Give only a count of the lines that include the string "from".

====== Source material

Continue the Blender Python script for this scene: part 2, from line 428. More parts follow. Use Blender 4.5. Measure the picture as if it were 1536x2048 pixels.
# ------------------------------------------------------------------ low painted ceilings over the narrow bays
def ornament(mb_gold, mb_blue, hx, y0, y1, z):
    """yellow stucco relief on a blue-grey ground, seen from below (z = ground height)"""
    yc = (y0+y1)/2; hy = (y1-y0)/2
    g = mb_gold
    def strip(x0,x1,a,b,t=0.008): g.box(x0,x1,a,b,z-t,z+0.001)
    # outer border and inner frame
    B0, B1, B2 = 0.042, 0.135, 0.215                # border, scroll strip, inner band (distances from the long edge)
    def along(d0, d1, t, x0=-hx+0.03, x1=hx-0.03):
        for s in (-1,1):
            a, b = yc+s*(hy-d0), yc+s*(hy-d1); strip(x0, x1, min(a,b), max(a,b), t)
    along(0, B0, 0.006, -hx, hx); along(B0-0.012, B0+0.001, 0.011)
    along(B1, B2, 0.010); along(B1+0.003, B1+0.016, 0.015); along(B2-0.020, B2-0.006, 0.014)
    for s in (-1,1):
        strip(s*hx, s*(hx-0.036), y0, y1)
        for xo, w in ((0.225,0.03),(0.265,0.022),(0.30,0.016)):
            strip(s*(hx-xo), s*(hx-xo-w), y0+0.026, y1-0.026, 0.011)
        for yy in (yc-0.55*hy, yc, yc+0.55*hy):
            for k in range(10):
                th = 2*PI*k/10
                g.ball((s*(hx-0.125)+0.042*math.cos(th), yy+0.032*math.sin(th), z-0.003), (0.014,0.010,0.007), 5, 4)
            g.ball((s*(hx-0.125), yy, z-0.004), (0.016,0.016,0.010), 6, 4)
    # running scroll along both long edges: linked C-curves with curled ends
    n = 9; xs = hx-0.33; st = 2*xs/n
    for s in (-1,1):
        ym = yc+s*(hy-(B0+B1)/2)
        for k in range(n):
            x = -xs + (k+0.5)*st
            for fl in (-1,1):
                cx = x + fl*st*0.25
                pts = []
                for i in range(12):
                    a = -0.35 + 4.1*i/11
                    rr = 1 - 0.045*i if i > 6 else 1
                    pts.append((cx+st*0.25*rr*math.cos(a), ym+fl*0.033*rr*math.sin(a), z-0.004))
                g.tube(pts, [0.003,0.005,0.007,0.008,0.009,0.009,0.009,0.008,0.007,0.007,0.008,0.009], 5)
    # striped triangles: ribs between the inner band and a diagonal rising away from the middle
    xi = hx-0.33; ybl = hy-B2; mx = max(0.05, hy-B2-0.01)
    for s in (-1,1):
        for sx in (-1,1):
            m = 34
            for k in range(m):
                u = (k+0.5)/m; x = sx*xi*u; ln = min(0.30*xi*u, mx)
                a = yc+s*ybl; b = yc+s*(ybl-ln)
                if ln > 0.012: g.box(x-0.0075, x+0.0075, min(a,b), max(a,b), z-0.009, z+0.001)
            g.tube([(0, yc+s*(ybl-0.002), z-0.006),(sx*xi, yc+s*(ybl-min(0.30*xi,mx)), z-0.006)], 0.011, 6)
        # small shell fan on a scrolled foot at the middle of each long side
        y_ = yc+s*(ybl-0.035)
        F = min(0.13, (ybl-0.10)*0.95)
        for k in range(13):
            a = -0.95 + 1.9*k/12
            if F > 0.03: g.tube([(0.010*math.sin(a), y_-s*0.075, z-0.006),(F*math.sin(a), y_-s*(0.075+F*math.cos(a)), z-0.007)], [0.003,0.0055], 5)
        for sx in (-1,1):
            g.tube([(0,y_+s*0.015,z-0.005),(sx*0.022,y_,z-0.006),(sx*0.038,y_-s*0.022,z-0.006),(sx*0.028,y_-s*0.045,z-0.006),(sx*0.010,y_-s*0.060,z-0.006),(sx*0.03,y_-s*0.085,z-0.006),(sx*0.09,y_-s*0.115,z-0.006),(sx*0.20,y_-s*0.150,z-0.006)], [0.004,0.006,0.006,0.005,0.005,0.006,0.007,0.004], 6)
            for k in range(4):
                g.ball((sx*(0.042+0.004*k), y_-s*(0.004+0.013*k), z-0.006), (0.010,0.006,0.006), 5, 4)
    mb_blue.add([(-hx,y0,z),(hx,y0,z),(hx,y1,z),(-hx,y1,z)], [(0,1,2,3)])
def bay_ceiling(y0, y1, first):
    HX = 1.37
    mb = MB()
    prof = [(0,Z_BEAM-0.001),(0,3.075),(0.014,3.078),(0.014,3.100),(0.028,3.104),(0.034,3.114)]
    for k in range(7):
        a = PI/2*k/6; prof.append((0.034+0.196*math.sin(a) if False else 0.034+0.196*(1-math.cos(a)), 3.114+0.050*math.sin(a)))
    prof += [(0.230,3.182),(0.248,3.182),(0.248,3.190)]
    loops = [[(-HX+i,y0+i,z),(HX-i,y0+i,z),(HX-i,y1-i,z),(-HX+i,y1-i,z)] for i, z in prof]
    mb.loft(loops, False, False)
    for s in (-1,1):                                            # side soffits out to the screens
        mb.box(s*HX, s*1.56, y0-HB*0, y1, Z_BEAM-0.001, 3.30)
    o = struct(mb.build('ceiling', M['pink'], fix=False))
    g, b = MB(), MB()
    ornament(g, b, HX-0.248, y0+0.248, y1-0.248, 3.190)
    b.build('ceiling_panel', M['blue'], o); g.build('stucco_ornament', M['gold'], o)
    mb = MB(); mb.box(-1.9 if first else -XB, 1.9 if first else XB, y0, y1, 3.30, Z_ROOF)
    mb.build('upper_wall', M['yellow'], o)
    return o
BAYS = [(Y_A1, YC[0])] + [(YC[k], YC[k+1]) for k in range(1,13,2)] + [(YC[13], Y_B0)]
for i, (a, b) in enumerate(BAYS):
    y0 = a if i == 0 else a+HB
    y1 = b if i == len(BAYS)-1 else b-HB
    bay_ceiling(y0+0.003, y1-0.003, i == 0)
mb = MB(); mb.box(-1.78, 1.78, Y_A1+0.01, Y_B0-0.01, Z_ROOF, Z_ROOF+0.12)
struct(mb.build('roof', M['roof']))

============

▶ Expected answer
4